▶ _What is expected_
Leaving the pictures aside, transcribe every line below exactly.

▶ _Information shown_
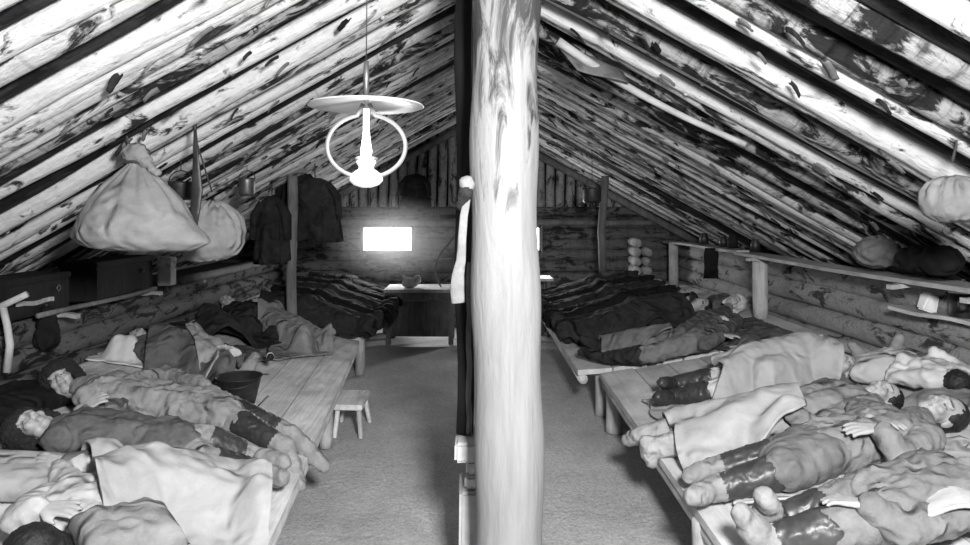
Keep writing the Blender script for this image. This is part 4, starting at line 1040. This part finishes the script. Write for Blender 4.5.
# right roof: a smooth peeled pole and a loose flap of bark
t = thing('peeled_pole', 'smooth curved peeled pole slung under the right roof logs', 'pole', P(640, 80, 4.5))
def under(x, y, Yr, drop=.03): p = P(x, y, Yr); p.z = roofz(p.x)-drop; return p
pts = []
for q in np.linspace(0, 1, 14):
    X = .55+1.25*q; Yq = 4.52+.10*math.sin(q*math.pi); pts.append(V((X, Yq, roofz(X)-.075-.02*math.sin(q*math.pi))))
bm = BM(); tube(bm, pts, list(np.linspace(.03, .018, 14)), 12, True, 1, .06); obj('pole', bm, M['peeled'], t)
for q in (2, 11):
    bm = BM(); tube(bm, [pts[q], pts[q]+V((.0, .01, .07))], .005, 6); obj('tie', bm, M['rope'], t)
t = thing('bark_flap', 'loose triangular flap of grey bark hanging from the right roof', 'bark', P(605, 68, 4.6))
bm = BM(); a, b, c_, d = (V((x, 4.62, roofz(x)-dz)) for x, dz in ((.50, .04), (1.0, .02), (1.02, .10), (.68, .20)))
nn = 10; vs = [[bm.verts.new((a*(1-u)+b*u)*(1-v)+(d*(1-u)+c_*u)*v+V((0, -.10*v+.02*math.sin(u*6), 0))) for v in np.linspace(0, 1, nn)] for u in np.linspace(0, 1, nn)]
for i in range(nn-1):
    for k in range(nn-1): bm.faces.new((vs[i][k], vs[i+1][k], vs[i+1][k+1], vs[i][k+1]))
o = obj('bark', bm, M['bark_flap'], t); s = o.modifiers.new('s', 'SOLIDIFY'); s.thickness = .008

# ------------------------------------------------------------------ light and camera
def light(kind, name, loc, power, size=.1, aim=None, **kw):
    l = bpy.data.lights.new(name, kind); l.energy = power
    if kind == 'AREA': l.size = size
    else: l.shadow_soft_size = size
    o = bpy.data.objects.new(name, l); C.objects.link(o); o.location = loc
    if aim is not None: o.rotation_euler = (V(aim)-V(loc)).to_track_quat('-Z', 'Y').to_euler()
    return o
light('AREA', 'flash', (.5, .1, 2.5), 330, .4, (.2, 5, .7))
light('POINT', 'lamp_flame', c_lamp if 'c_lamp' in globals() else (-.435, 2.66, 2.12), 2.5, .05)
light('AREA', 'window_light', ((W1[0]+W1[1])/2, FAR-.08, 1.43), 40, .5, (-.6, 6, .4))
light('AREA', 'window_light', ((W2[0]+W2[1])/2, FAR-.08, 1.43), 40, .4, (1.0, 6, .4))
sc = bpy.context.scene
w = bpy.data.worlds.new('room_air'); sc.world = w; w.use_nodes = True
bg = w.node_tree.nodes['Background']; bg.inputs[0].default_value = (1, 1, 1, 1); bg.inputs[1].default_value = .03
cam = bpy.data.cameras.new('camera'); co = bpy.data.objects.new('camera', cam); C.objects.link(co)
co.location = (0, 0, H); co.rotation_euler = (math.pi/2, 0, 0)
cam.sensor_width = 36; cam.lens = F/970*36; cam.clip_start = .05
cam.shift_x = (485-CX)/970; cam.shift_y = -(272.5-CY)/970
sc.camera = co
vs_ = sc.view_settings; sc.display_settings.display_device = 'sRGB'
vs_.view_transform = 'Standard'; vs_.look = 'None'; vs_.exposure = 0; vs_.gamma = 1; vs_.use_curve_mapping = False
sc.cycles.use_denoising = True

▶ _Response to the exercise_
Keep writing the Blender script for this image. This is part 4, starting at line 1040. This part finishes the script. Write for Blender 4.5.
# right roof: a smooth peeled pole and a loose flap of bark
t = thing('peeled_pole', 'smooth curved peeled pole slung under the right roof logs', 'pole', P(640, 80, 4.5))
def under(x, y, Yr, drop=.03): p = P(x, y, Yr); p.z = roofz(p.x)-drop; return p
pts = []
for q in np.linspace(0, 1, 14):
    X = .55+1.25*q; Yq = 4.52+.10*math.sin(q*math.pi); pts.append(V((X, Yq, roofz(X)-.075-.02*math.sin(q*math.pi))))
bm = BM(); tube(bm, pts, list(np.linspace(.03, .018, 14)), 12, True, 1, .06); obj('pole', bm, M['peeled'], t)
for q in (2, 11):
    bm = BM(); tube(bm, [pts[q], pts[q]+V((.0, .01, .07))], .005, 6); obj('tie', bm, M['rope'], t)
t = thing('bark_flap', 'loose triangular flap of grey bark hanging from the right roof', 'bark', P(605, 68, 4.6))
bm = BM(); a, b, c_, d = (V((x, 4.62, roofz(x)-dz)) for x, dz in ((.50, .04), (1.0, .02), (1.02, .10), (.68, .20)))
nn = 10; vs = [[bm.verts.new((a*(1-u)+b*u)*(1-v)+(d*(1-u)+c_*u)*v+V((0, -.10*v+.02*math.sin(u*6), 0))) for v in np.linspace(0, 1, nn)] for u in np.linspace(0, 1, nn)]
for i in range(nn-1):
    for k in range(nn-1): bm.faces.new((vs[i][k], vs[i+1][k], vs[i+1][k+1], vs[i][k+1]))
o = obj('bark', bm, M['bark_flap'], t); s = o.modifiers.new('s', 'SOLIDIFY'); s.thickness = .008

# ------------------------------------------------------------------ light and camera
def light(kind, name, loc, power, size=.1, aim=None, **kw):
    l = bpy.data.lights.new(name, kind); l.energy = power
    if kind == 'AREA': l.size = size
    else: l.shadow_soft_size = size
    o = bpy.data.objects.new(name, l); C.objects.link(o); o.location = loc
    if aim is not None: o.rotation_euler = (V(aim)-V(loc)).to_track_quat('-Z', 'Y').to_euler()
    return o
light('AREA', 'flash', (.5, .1, 2.5), 330, .4, (.2, 5, .7))
light('POINT', 'lamp_flame', c_lamp if 'c_lamp' in globals() else (-.435, 2.66, 2.12), 2.5, .05)
light('AREA', 'window_light', ((W1[0]+W1[1])/2, FAR-.08, 1.43), 40, .5, (-.6, 6, .4))
light('AREA', 'window_light', ((W2[0]+W2[1])/2, FAR-.08, 1.43), 40, .4, (1.0, 6, .4))
sc = bpy.context.scene
w = bpy.data.worlds.new('room_air'); sc.world = w; w.use_nodes = True
bg = w.node_tree.nodes['Background']; bg.inputs[0].default_value = (1, 1, 1, 1); bg.inputs[1].default_value = .03
cam = bpy.data.cameras.new('camera'); co = bpy.data.objects.new('camera', cam); C.objects.link(co)
co.location = (0, 0, H); co.rotation_euler = (math.pi/2, 0, 0)
cam.sensor_width = 36; cam.lens = F/970*36; cam.clip_start = .05
cam.shift_x = (485-CX)/970; cam.shift_y = -(272.5-CY)/970
sc.camera = co
vs_ = sc.view_settings; sc.display_settings.display_device = 'sRGB'
vs_.view_transform = 'Standard'; vs_.look = 'None'; vs_.exposure = 0; vs_.gamma = 1; vs_.use_curve_mapping = False
sc.cycles.use_denoising = True